Diffusion Language Models Are Natively Length-Aware

TL;DR

This work conjecture that the latent prompt representation contains sufficient information to estimate the required output length and proposes a zero-shot mechanism to dynamically crop the context window before generation begins, leading to fewer diffusion steps and substantial computational savings.

Abstract

Unlike autoregressive language models, which terminate variable-length generation upon predicting an End-of-Sequence (EoS) token, Diffusion Language Models (DLMs) operate over a fixed maximum-length context window for a predetermined number of denoising steps. However, this process is independent of the required response length, resulting in computational waste for the majority of short responses common in reasoning and chat tasks. To address this problem, we conjecture that the latent prompt representation contains sufficient information to estimate the required output length. We provide empirical evidence for this phenomenon and propose a zero-shot mechanism to dynamically crop the context window before generation begins, leading to fewer diffusion steps and substantial computational savings. We evaluate our approach on four benchmarks with diverse tasks -- GSM8K (reasoning), HumanEval (code generation), IfEval (instruction following), and LongFormQA (question answering) -- revealing massive efficiency gains at minimal performance impact.
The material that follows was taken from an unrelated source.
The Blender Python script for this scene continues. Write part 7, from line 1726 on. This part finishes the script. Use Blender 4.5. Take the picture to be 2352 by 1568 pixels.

We report significant reductions in FLOPs across all tasks, with no statistically significant performance degradation, and significant performance improvements in 2 out of 4 tasks.

Figures (10)

• Figure 1: Predicted Length Distributions. Our SmartCrop ($\tau = 0.9$) method successfully predicts task-specific output lengths across four benchmark datasets. The abrupt truncations observed in certain distributions correspond to context length constraints (refer to Section \ref{['sec:experiments']} for details).
• Figure 2: Sensitivity of IfEval Performance to Context Length Perturbations. We analyze the robustness of SmartCrop ($\tau=0.9$) by shifting the predicted length $\hat{L}$ by a deviation factor $\delta \in [-50\%, +50\%]$. The blue curve shows the model performance (mean $\pm$ 95% CI) across these varying context lengths. The red line denotes the control baseline, where lengths are sampled from the empirical length distribution of other benchmarks. The green line represents the Full Context baseline performance. While the model is relatively robust to moderate under-estimation (negative $\delta$), generation quality degrades as superfluous padding is reintroduced (positive $\delta$), eventually converging toward the baseline.
• Figure 3: Predicted Length Invariance (HumanEval). Left: kernel density estimate of predicted new tokens for $L_{\text{new}} \in \{512,1024,2048,4096\}$. Right: boxplots of the same values. The bulk of the distribution is comparatively stable across $L_{\text{new}}$, with the main visible difference being a stronger right truncation when $L_{\text{new}}=512$, which is expected when the required completion length approaches the canvas limit. Note: $L_{\text{new}}=256$ causes the predicted length distribution to be heavily truncated and uninformative compared to larger canvases.
• Figure 4: Predicted Length Invariance (IfEval). Left: kernel density estimate of predicted new tokens for $L_{\text{new}} \in \{256,512,1024,2048,4096\}$. Right: boxplots of the same values. The central mass of the predicted-length distribution (roughly 50--150 new tokens) is broadly consistent across $L_{\text{new}}$, while larger canvases primarily increase the range of rare long-length outliers.
• Figure 5: Predicted Length Invariance (LongFormQA). Left: kernel density estimate of predicted new tokens for $L_{\text{new}} \in \{256,512,1024,2048,4096\}$. Right: boxplots of the same values. The predicted length is close to invariant across $L_{\text{new}}$ for the typical range of outputs, with only small shifts in the median and dispersion. This supports the claim in the main text that, for LongFormQA, the model's inferred length prior is largely insensitive to the particular (potentially conservative) initial canvas size used for the first forward pass.